Direction
Look at the data below and print exactly the lines from its first line through the line with "return ys[-1]"; the pictures stay out of the copy.

Data extract
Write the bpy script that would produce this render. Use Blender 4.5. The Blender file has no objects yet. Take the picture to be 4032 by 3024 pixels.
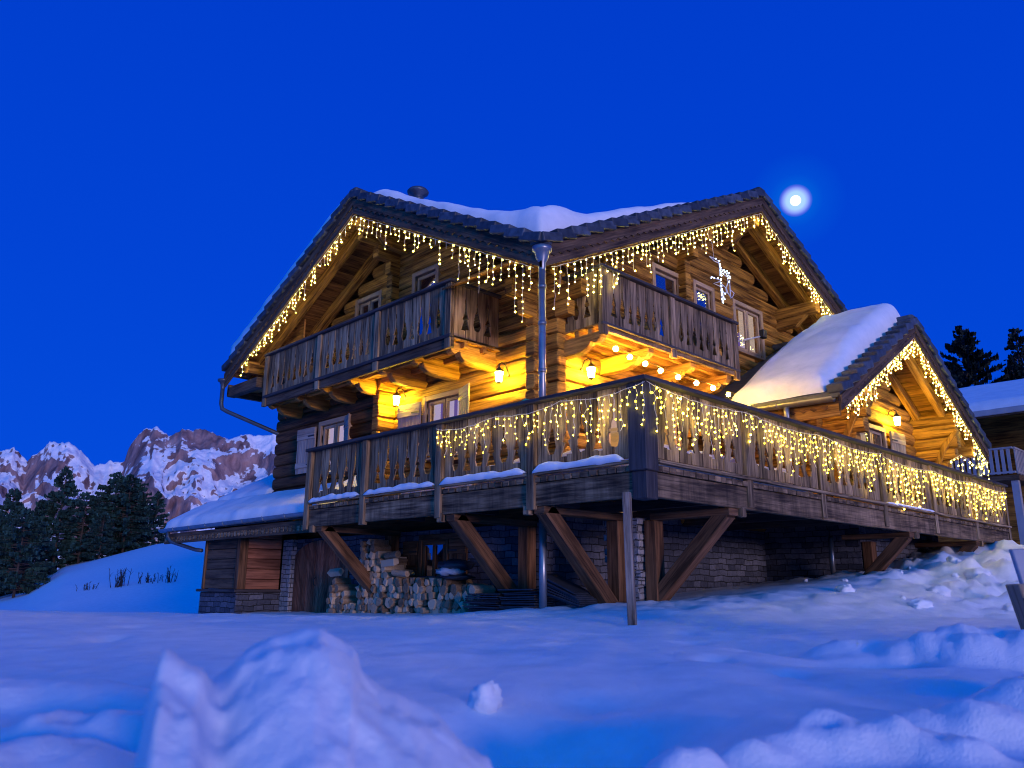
import bpy, bmesh, math, random
from mathutils import Vector, Matrix, noise
random.seed(7)
PI = math.pi
scene = bpy.context.scene
COL = scene.collection
V = Vector

# ------------------------------------------------------------------ camera frame
CAMP = V((-7.5637, -5.5440, 0.0))
TILT, ROLL, YAW = 0.249025, math.radians(0.4), 0.800766
HX, HY = math.cos(YAW), math.sin(YAW)
def sd(s, d, z=0.0):
    """ground point s metres to the right and d metres ahead of where the photographer kneels"""
    return V((CAMP.x + d*HX + s*HY, CAMP.y + d*HY - s*HX, z))
def to_sd(x, y):
    rx, ry = x-CAMP.x, y-CAMP.y
    return rx*HY - ry*HX, rx*HX + ry*HY
def sstep(a, b, x):
    if a == b: return 0.0 if x < a else 1.0
    t = max(0.0, min(1.0, (x-a)/(b-a))); return t*t*(3-2*t)
def lerp(a, b, t): return a+(b-a)*t
def table(xs, ys, x):
    if x <= xs[0]: return ys[0]
    for i in range(1, len(xs)):
        if x <= xs[i]:
            return lerp(ys[i-1], ys[i], (x-xs[i-1])/(xs[i]-xs[i-1]))
    return ys[-1]

# ------------------------------------------------------------------ mesh builder
class MB:
    def __init__(self):
        self.v, self.f, self.g, self.o, self.r, self.sm = [], [], [], [], [], []
    def add(self, verts, faces, grain=(0, 0, 1), smooth=False, off=None, rnd=None):
        b = len(self.v)
        self.v += [V(p) for p in verts]
        if off is None: off = (random.uniform(0, 50), random.uniform(0, 50))
        if rnd is None: rnd = random.random()
        g = V(grain).normalized()
        for f in faces:
            self.f.append([i+b for i in f]); self.g.append(g); self.o.append(off); self.r.append(rnd); self.sm.append(smooth)
        return self
    def hexa(self, p, grain=(0, 0, 1), **k):
        """8 corners: bottom loop 0-3, top loop 4-7"""
        return self.add(p, [(3, 2, 1, 0), (4, 5, 6, 7), (0, 1, 5, 4), (1, 2, 6, 5), (2, 3, 7, 6), (3, 0, 4, 7)], grain, **k)
    def box(self, x0, x1, y0, y1, z0, z1, grain=None, **k):
        if grain is None:
            d = [x1-x0, y1-y0, z1-z0]; m = d.index(max(d)); grain = [(1, 0, 0), (0, 1, 0), (0, 0, 1)][m]
        return self.hexa([(x0, y0, z0), (x1, y0, z0), (x1, y1, z0), (x0, y1, z0), (x0, y0, z1), (x1, y0, z1), (x1, y1, z1), (x0, y1, z1)], grain, **k)
    def beam(self, a, b, w, h, up=(0, 0, 1), **k):
        a, b = V(a), V(b); d = (b-a).normalized(); upv = V(up)
        s = d.cross(upv)
        if s.length < 1e-5: s = d.cross(V((1, 0, 0)))
        s.normalize(); u = s.cross(d).normalized()
        s = s*(w/2); u = u*(h/2)
        return self.hexa([a-s-u, a+s-u, b+s-u, b-s-u, a-s+u, a+s+u, b+s+u, b-s+u], d, **k)
    def prism(self, poly, e1, e2, n, origin, t, grain=None, **k):
        """polygon in (e1,e2) at origin, extruded t along n"""
        e1, e2, n, o = V(e1), V(e2), V(n), V(origin); N = len(poly)
        vs = [o+e1*p[0]+e2*p[1] for p in poly]; vs += [q+n*t for q in vs]
        fs = [tuple(range(N-1, -1, -1)), tuple(range(N, 2*N))]+[(i, (i+1) % N, N+(i+1) % N, N+i) for i in range(N)]
        if e1.cross(e2).dot(n) < 0: fs = [tuple(reversed(f)) for f in fs]
        return self.add(vs, fs, grain if grain is not None else e2, **k)
    def tube(self, pts, r, n=8, smooth=True, caps=True, **k):
        pts = [V(p) for p in pts]; N = len(pts); rs = r if isinstance(r, (list, tuple)) else [r]*N
        vs, fs = [], []
        prev = None
        for i, p in enumerate(pts):
            t = (pts[min(i+1, N-1)]-pts[max(i-1, 0)]).normalized()
            if prev is None:
                a = t.cross(V((0, 0, 1)))
                if a.length < .05: a = t.cross(V((1, 0, 0)))
            else:
                a = prev-t*prev.dot(t)
                if a.length < 1e-4: a = t.cross(V((0.3, .5, 1)))
            a.normalize(); prev = a; b = t.cross(a)
            for j in range(n):
                q = 2*PI*j/n; vs.append(p+a*(math.cos(q)*rs[i])+b*(math.sin(q)*rs[i]))
        for i in range(N-1):
            for j in range(n):
                fs.append((i*n+j, i*n+(j+1) % n, (i+1)*n+(j+1) % n, (i+1)*n+j))
        if caps:
            fs.append(tuple(range(n-1, -1, -1))); fs.append(tuple((N-1)*n+j for j in range(n)))
        return self.add(vs, fs, (pts[-1]-pts[0]) if (pts[-1]-pts[0]).length > 1e-6 else (0, 0, 1), smooth=smooth, **k)
    def lathe(self, prof, c, n=20, smooth=True, **k):
        c = V(c); vs, fs = [], []
        for r, z in prof:
            for j in range(n):
                q = 2*PI*j/n; vs.append(c+V((r*math.cos(q), r*math.sin(q), z)))
        for i in range(len(prof)-1):
            for j in range(n):
                fs.append((i*n+j, i*n+(j+1) % n, (i+1)*n+(j+1) % n, (i+1)*n+j))
        return self.add(vs, fs, (0, 0, 1), smooth=smooth, **k)
    def blob(self, c, rx, ry, rz, seed=0, amp=.15, fr=1.6, nu=14, nv=9, flat=None, rot=0, smooth=True, **k):
        c = V(c); vs, fs = [], []
        cr, sr = math.cos(rot), math.sin(rot)
        for i in range(nv+1):
            th = PI*i/nv
            for j in range(nu):
                ph = 2*PI*j/nu
                d = V((math.sin(th)*math.cos(ph), math.sin(th)*math.sin(ph), math.cos(th)))
                m = 1+amp*(noise.noise(d*fr+V((seed*3.1, seed*1.7, seed)))+.5*noise.noise(d*fr*2.7+V((seed, 5, seed*2))))
                p = V((d.x*rx*m, d.y*ry*m, d.z*rz*m))
                if flat is not None and p.z < flat: p.z = flat
                vs.append(c+V((p.x*cr-p.y*sr, p.x*sr+p.y*cr, p.z)))
        for i in range(nv):
            for j in range(nu):
                fs.append((i*nu+j, (i+1)*nu+j, (i+1)*nu+(j+1) % nu, i*nu+(j+1) % nu))
        return self.add(vs, fs, (1, 0, 0), smooth=smooth, **k)
    def build(self, name, mat, parent=None, bevel=0, seg=1):
        base = V((0, 0, 0))
        if parent is not None:
            p = parent
            while p is not None: base += p.location; p = p.parent
        me = bpy.data.meshes.new(name)
        me.from_pydata([tuple(q-base) for q in self.v], [], self.f)
        uv = me.uv_layers.new(name='UVMap')
        at = me.attributes.new('rnd', 'FLOAT', 'FACE')
        for i, pl in enumerate(me.polygons):
            g = self.g[i]; n = pl.normal
            if abs(n.dot(g)) > .93:
                a = V((1, 0, 0)) if abs(n.x) < .8 else V((0, 1, 0))
                u_ = (a-n*a.dot(n)).normalized(); w_ = n.cross(u_)
            else:
                u_ = (g-n*g.dot(n)).normalized(); w_ = n.cross(u_)
            o = self.o[i]
            for li in pl.loop_indices:
                q = self.v[me.loops[li].vertex_index]
                uv.data[li].uv = (q.dot(u_)+o[0], q.dot(w_)+o[1])
            pl.use_smooth = self.sm[i]
            at.data[i].value = self.r[i]
        me.materials.append(mat)
        o = bpy.data.objects.new(name, me); COL.objects.link(o)
        if parent is not None: o.parent = parent
        if bevel:
            m = o.modifiers.new('edge', 'BEVEL'); m.width = bevel; m.segments = seg; m.limit_method = 'ANGLE'; m.angle_limit = .6
        return o

def tag(o, label=None, cat=None, group=None, kind=None):
    if label: o['label'] = label
    if cat: o['category'] = cat
    if group: o['group'] = group
    if kind: o['kind'] = kind
    return o
def thing(name, label, cat, loc=(0, 0, 0), group=None):
    o = bpy.data.objects.new(name, None); COL.objects.link(o); o.location = loc
    o.empty_display_size = .2
    return tag(o, label, cat, group)
def holder(name, parent):
    """an inner part that only parents its own sub-parts"""
    o = bpy.data.objects.new(name, None); COL.objects.link(o); o.parent = parent; return o
def copy_thing(root):
    r = root.copy(); COL.objects.link(r)
    for ch in list(root.children):
        c = ch.copy(); COL.objects.link(c); c.parent = r
    return r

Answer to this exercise
Write the bpy script that would produce this render. Use Blender 4.5. The Blender file has no objects yet. Take the picture to be 4032 by 3024 pixels.
import bpy, bmesh, math, random
from mathutils import Vector, Matrix, noise
random.seed(7)
PI = math.pi
scene = bpy.context.scene
COL = scene.collection
V = Vector

# ------------------------------------------------------------------ camera frame
CAMP = V((-7.5637, -5.5440, 0.0))
TILT, ROLL, YAW = 0.249025, math.radians(0.4), 0.800766
HX, HY = math.cos(YAW), math.sin(YAW)
def sd(s, d, z=0.0):
    """ground point s metres to the right and d metres ahead of where the photographer kneels"""
    return V((CAMP.x + d*HX + s*HY, CAMP.y + d*HY - s*HX, z))
def to_sd(x, y):
    rx, ry = x-CAMP.x, y-CAMP.y
    return rx*HY - ry*HX, rx*HX + ry*HY
def sstep(a, b, x):
    if a == b: return 0.0 if x < a else 1.0
    t = max(0.0, min(1.0, (x-a)/(b-a))); return t*t*(3-2*t)
def lerp(a, b, t): return a+(b-a)*t
def table(xs, ys, x):
    if x <= xs[0]: return ys[0]
    for i in range(1, len(xs)):
        if x <= xs[i]:
            return lerp(ys[i-1], ys[i], (x-xs[i-1])/(xs[i]-xs[i-1]))
    return ys[-1]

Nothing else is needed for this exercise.